El temor a los “monstruos” no ha terminado. Continúa latente. En realidad, es un exceso hablar del otro como “monstruo”; quizás, en el fondo, los únicos monstruos que existen son los que nos habitan a nosotros mismos.


[1] Hay una edición de María Tatar denominada: Los cuentos de hadas clásicos anotados que son una verdadera delicia. En ese libro se recogen las distintas transformaciones de los cuentos. Se informa, por ejemplo, que Caperucita Roja hace un striptease al lobo en una versión del siglo XIX, que Cenicienta no perdona a sus hermanas y las invita a su boda para que unas palomas les saquen los ojos y que la madrastra de Hansel y Gratel es, en realidad, la madre biológica de los menores. Ares y Mares, Barcelona, 2002.

[2] De paso, y solo para dejarlo anotado, los tres hombres consideran que la culpa de sus arrebatos eróticos es de la propia Esmeralda. Un verso que canta Frolo no puede ser más claro: “Elle porte en elle le péché originel”.

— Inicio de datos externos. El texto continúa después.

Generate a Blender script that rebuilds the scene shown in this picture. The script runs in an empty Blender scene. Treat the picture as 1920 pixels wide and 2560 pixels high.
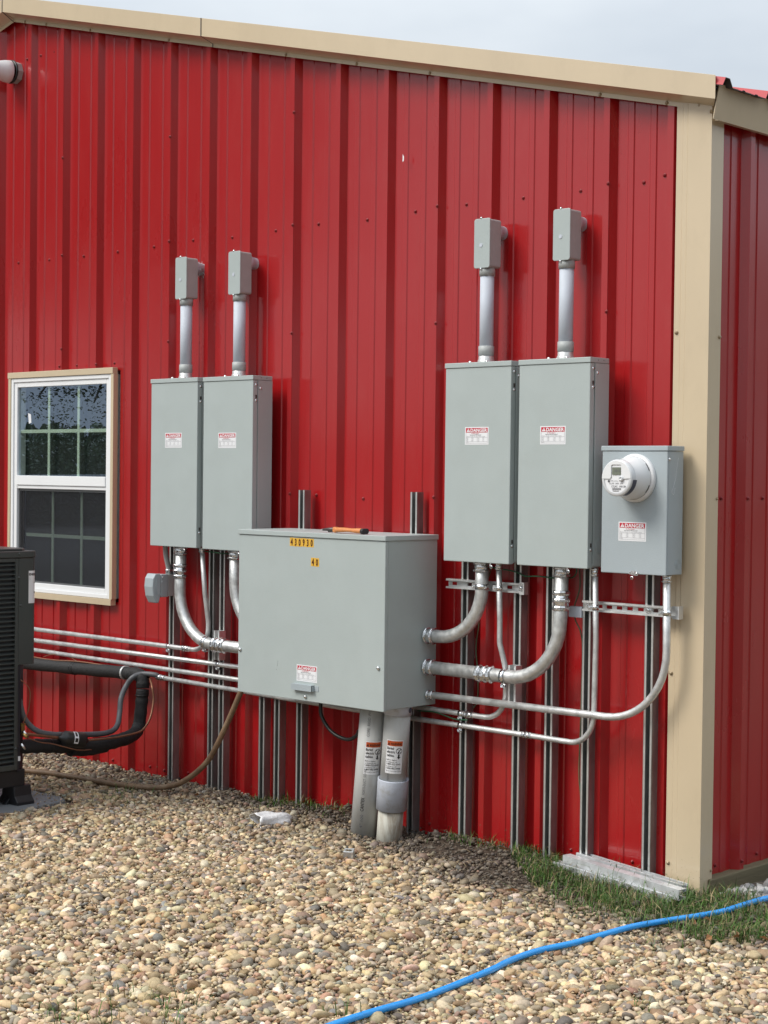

[3] Foucault, Michel. Los anormales. Fondo de Cultura Económica. México, 2001, p. 70.

[4] García Calderón, Francisco. Diccionario de la Legislación Peruana. Imprenta del Estado. Lima, 1860, p. 688.

[5] García Caderón, Francisco. Ob. cit., p. 653.

[6] Pacheco, Toribio. Tratado de Derecho Civil. Imprenta del Estado. Lima, 1872, p. 82.

[7] Comisión Reformadora del código civil. Actas de las sesiones de la Comisión Reformadora del Código Civil Peruano. Primer fascículo. Sesiones 1 a 44, p. 21. Imprenta C. Ñ. Castrillón. Lima, 1928.